The crackdown lands one day before Jensen Huang headlines COMPUTEX 2026 in Taipei, raising near-term policy risk for semiconductor leaders. Markets responded cautiously, with Nvidia (NVDA) shares slipping 1.45% on the news.

Key Takeaways

  • US Commerce closed the Malaysia loophole used to route advanced AI chips to Chinese buyers.
  • Jensen Huang keynotes COMPUTEX 2026 on Monday, with Intel, Microsoft, and Samsung joining.
  • AMD ramps Venice EPYC, the first 2nm high-performance chip in production at TSMC.

Washington Closes The Malaysia Loophole

According to Investing.com, the Bureau of Industry and Security issued fresh guidance late Sunday targeting third-country diversion. The rule specifically blocks Chinese subsidiaries in Malaysia from receiving Nvidia's most advanced accelerators.

A BIS spokesperson stated the agency "will continue to enforce export controls rigorously to safeguard critical American technology." Officials estimate that hundreds of thousands of chips may have shipped through this channel between May 2025 and May 2026.

Chris McGuire, a former State Department official, called the situation "a HUGE problem" given the likely scale of Chinese procurement. He warned that buyers have probably acquired restricted hardware at industrial volumes through indirect routes.

The policy shift creates immediate compliance overhead for distributors and Asian cloud operators. It also signals further enforcement could land if Washington identifies additional third-country gateways serving restricted end users.

Huang Headlines A Crowded COMPUTEX Stage

As reported by The Motley Fool, COMPUTEX 2026 runs June 2 through June 5 in Taipei. Huang takes the stage Monday at 11 a.m. local time, with investors watching for roadmap updates.

Participating firms include Intel, Microsoft, Alphabet, Qualcomm, Samsung, Marvell, NXP, Infineon, and Super Micro. The lineup underscores how central Taiwan remains to global AI infrastructure planning and supply chain coordination.

History suggests the keynote could move shares meaningfully despite the export headline. During COMPUTEX 2024, Nvidia surged 10.4% over the event window while the S&P 500 added just 1.4%.

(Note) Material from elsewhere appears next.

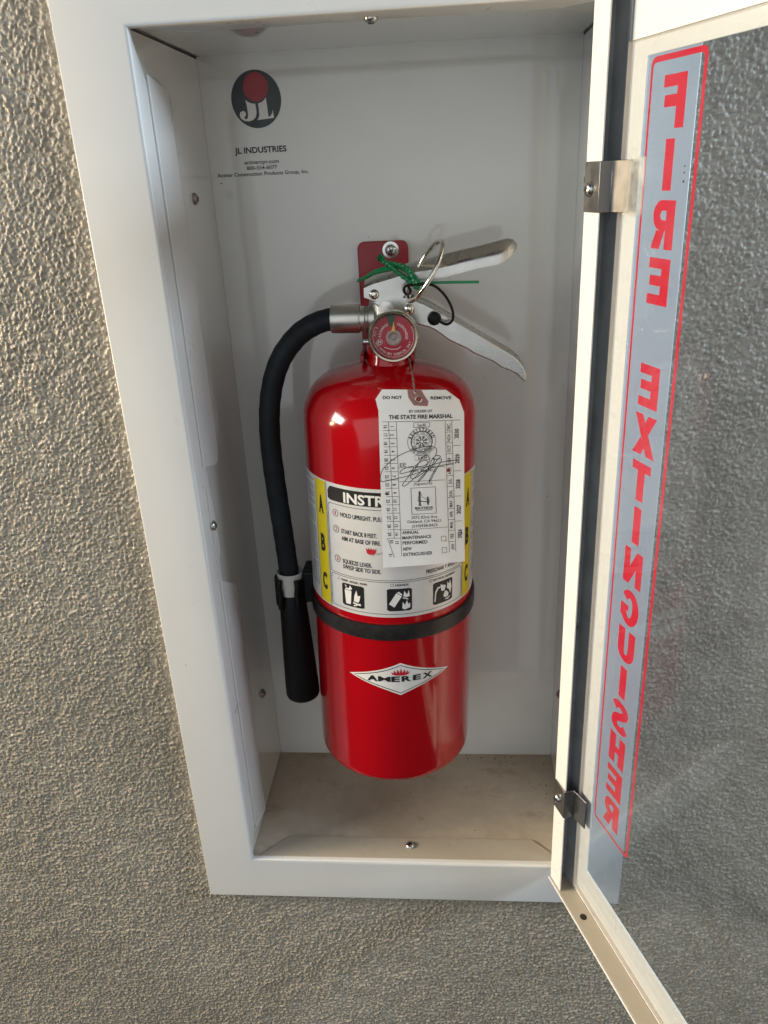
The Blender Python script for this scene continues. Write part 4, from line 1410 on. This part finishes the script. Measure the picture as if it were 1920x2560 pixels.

Nvidia closed Friday at $212.11, down 1.0%, with traders balancing policy risk against potential product catalysts. A strong roadmap reveal could quickly overshadow the Malaysia enforcement headline if execution remains on track.

AMD Pushes 2nm Production With Venice EPYC

Per Insider Monkey, Advanced Micro Devices (AMD) announced on May 21 that its Venice EPYC processor entered production. AMD describes Venice as the industry's first high-performance chip on TSMC's 2nm node.

The milestone deepens AMD's reliance on Taiwan Semiconductor (TSM) for cutting-edge capacity. Initial output runs at TSMC's Taiwan fabs, with Arizona expansion planned to diversify geographic risk over the medium term.

Venice positions AMD to challenge Nvidia in data center workloads where power efficiency increasingly drives buying decisions. A follow-on chip called Verano will also use the 2nm process with LPDDR memory integration.

AMD shares have rallied roughly 40% over the past month and 125% year to date on AI optimism. The Venice ramp gives investors a concrete production catalyst behind that move beyond pure sentiment.